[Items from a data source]

-- Start --

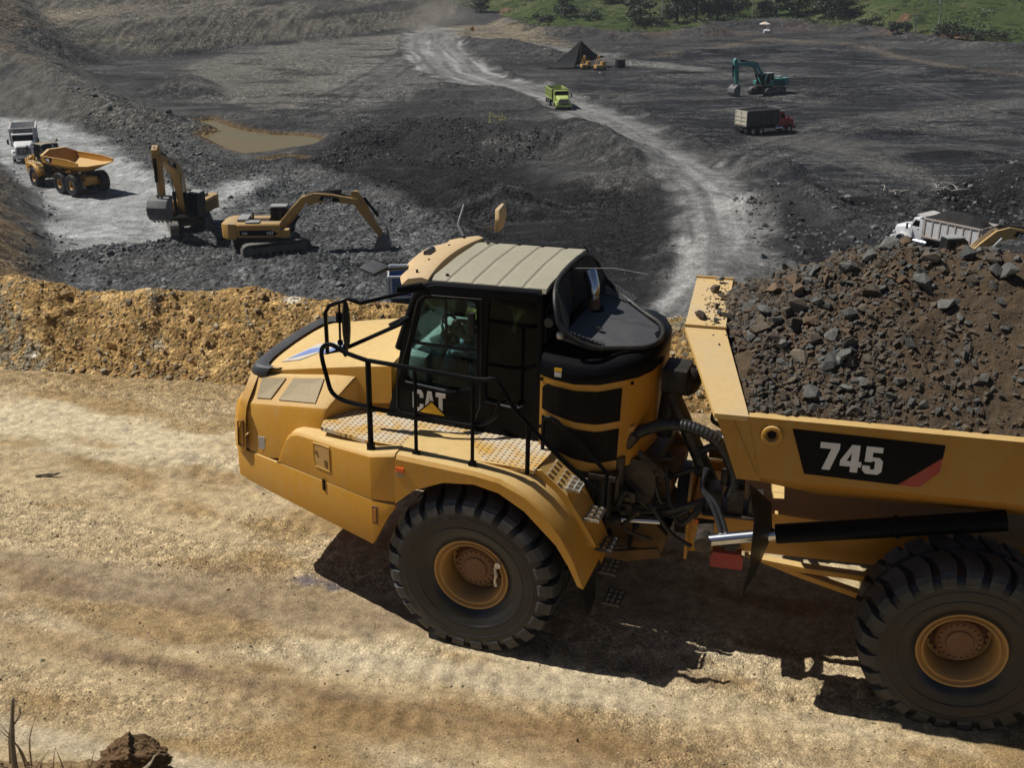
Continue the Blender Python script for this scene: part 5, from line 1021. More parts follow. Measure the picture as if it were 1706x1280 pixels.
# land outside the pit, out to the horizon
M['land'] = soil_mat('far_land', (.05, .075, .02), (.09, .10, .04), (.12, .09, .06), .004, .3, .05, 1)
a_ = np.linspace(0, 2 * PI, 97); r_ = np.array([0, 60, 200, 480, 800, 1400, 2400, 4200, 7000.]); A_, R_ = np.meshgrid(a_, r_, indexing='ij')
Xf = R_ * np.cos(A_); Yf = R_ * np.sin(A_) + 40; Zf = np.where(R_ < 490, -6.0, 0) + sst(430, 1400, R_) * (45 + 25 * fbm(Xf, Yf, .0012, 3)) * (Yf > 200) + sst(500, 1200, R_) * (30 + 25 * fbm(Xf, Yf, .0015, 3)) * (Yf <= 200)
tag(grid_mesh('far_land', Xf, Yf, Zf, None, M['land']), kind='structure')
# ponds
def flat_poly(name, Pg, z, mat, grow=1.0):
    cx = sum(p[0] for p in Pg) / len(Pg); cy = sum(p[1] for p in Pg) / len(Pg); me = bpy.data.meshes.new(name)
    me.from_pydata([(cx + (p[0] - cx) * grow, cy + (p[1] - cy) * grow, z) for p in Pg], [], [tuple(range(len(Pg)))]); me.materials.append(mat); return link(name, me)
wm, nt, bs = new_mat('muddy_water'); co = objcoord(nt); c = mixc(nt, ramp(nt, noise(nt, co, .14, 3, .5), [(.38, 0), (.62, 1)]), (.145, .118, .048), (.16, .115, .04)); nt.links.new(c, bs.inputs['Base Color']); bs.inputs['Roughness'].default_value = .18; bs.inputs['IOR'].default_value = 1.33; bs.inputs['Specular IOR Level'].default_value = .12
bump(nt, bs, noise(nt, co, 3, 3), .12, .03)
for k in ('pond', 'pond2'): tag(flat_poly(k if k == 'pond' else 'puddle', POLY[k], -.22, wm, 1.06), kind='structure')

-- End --
-- Start --

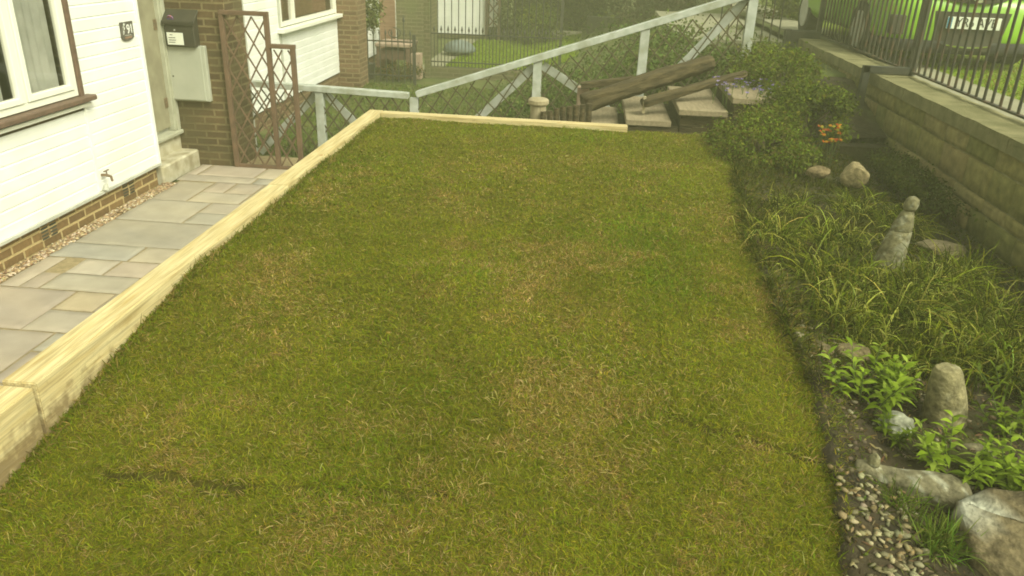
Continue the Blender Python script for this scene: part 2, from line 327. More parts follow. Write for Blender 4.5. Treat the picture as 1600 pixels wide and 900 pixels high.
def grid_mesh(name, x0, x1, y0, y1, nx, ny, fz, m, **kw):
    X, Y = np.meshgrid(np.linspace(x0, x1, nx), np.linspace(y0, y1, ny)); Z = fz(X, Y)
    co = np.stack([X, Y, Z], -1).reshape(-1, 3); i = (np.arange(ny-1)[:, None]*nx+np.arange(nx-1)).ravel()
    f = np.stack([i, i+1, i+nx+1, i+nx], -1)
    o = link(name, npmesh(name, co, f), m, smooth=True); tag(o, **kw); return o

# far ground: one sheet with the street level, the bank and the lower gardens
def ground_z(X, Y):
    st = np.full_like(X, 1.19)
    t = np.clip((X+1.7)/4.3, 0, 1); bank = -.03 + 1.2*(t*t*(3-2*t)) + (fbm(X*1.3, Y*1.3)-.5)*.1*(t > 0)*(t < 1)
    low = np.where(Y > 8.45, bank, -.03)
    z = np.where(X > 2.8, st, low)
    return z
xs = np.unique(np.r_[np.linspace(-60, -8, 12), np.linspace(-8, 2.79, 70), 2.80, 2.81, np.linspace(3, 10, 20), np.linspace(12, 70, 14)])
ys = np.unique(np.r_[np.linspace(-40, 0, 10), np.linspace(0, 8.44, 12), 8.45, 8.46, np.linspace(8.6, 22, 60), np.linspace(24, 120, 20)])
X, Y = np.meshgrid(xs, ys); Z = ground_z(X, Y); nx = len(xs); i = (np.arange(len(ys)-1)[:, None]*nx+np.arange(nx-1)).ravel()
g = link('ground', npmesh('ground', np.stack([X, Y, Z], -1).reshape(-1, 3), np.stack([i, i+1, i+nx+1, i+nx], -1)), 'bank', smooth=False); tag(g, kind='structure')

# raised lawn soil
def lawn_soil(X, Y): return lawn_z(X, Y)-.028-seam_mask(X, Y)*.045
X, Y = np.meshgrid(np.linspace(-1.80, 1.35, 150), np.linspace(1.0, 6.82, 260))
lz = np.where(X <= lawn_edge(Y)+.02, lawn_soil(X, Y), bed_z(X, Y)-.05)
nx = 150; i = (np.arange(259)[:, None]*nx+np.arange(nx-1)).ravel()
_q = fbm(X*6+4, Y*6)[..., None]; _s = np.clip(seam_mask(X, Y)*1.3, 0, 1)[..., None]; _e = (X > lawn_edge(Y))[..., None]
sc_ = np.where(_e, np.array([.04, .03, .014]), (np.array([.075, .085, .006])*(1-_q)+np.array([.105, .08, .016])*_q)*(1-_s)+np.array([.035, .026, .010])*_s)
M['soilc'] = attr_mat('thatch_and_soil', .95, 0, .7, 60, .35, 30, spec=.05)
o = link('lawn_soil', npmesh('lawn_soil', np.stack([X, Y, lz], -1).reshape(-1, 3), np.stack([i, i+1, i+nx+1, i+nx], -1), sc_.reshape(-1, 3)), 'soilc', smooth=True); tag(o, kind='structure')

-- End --

§ **What this task involves**: Starting at the line that holds "Continue the Blender Python script for this scene: part 5, from", copy each line exactly and stop after the line that holds "for k in ('pond', 'pond2'): tag(flat_poly(k".

§ **Result for this exercise**:
Continue the Blender Python script for this scene: part 5, from line 1021. More parts follow. Measure the picture as if it were 1706x1280 pixels.
# land outside the pit, out to the horizon
M['land'] = soil_mat('far_land', (.05, .075, .02), (.09, .10, .04), (.12, .09, .06), .004, .3, .05, 1)
a_ = np.linspace(0, 2 * PI, 97); r_ = np.array([0, 60, 200, 480, 800, 1400, 2400, 4200, 7000.]); A_, R_ = np.meshgrid(a_, r_, indexing='ij')
Xf = R_ * np.cos(A_); Yf = R_ * np.sin(A_) + 40; Zf = np.where(R_ < 490, -6.0, 0) + sst(430, 1400, R_) * (45 + 25 * fbm(Xf, Yf, .0012, 3)) * (Yf > 200) + sst(500, 1200, R_) * (30 + 25 * fbm(Xf, Yf, .0015, 3)) * (Yf <= 200)
tag(grid_mesh('far_land', Xf, Yf, Zf, None, M['land']), kind='structure')
# ponds
def flat_poly(name, Pg, z, mat, grow=1.0):
    cx = sum(p[0] for p in Pg) / len(Pg); cy = sum(p[1] for p in Pg) / len(Pg); me = bpy.data.meshes.new(name)
    me.from_pydata([(cx + (p[0] - cx) * grow, cy + (p[1] - cy) * grow, z) for p in Pg], [], [tuple(range(len(Pg)))]); me.materials.append(mat); return link(name, me)
wm, nt, bs = new_mat('muddy_water'); co = objcoord(nt); c = mixc(nt, ramp(nt, noise(nt, co, .14, 3, .5), [(.38, 0), (.62, 1)]), (.145, .118, .048), (.16, .115, .04)); nt.links.new(c, bs.inputs['Base Color']); bs.inputs['Roughness'].default_value = .18; bs.inputs['IOR'].default_value = 1.33; bs.inputs['Specular IOR Level'].default_value = .12
bump(nt, bs, noise(nt, co, 3, 3), .12, .03)
for k in ('pond', 'pond2'): tag(flat_poly(k if k == 'pond' else 'puddle', POLY[k], -.22, wm, 1.06), kind='structure')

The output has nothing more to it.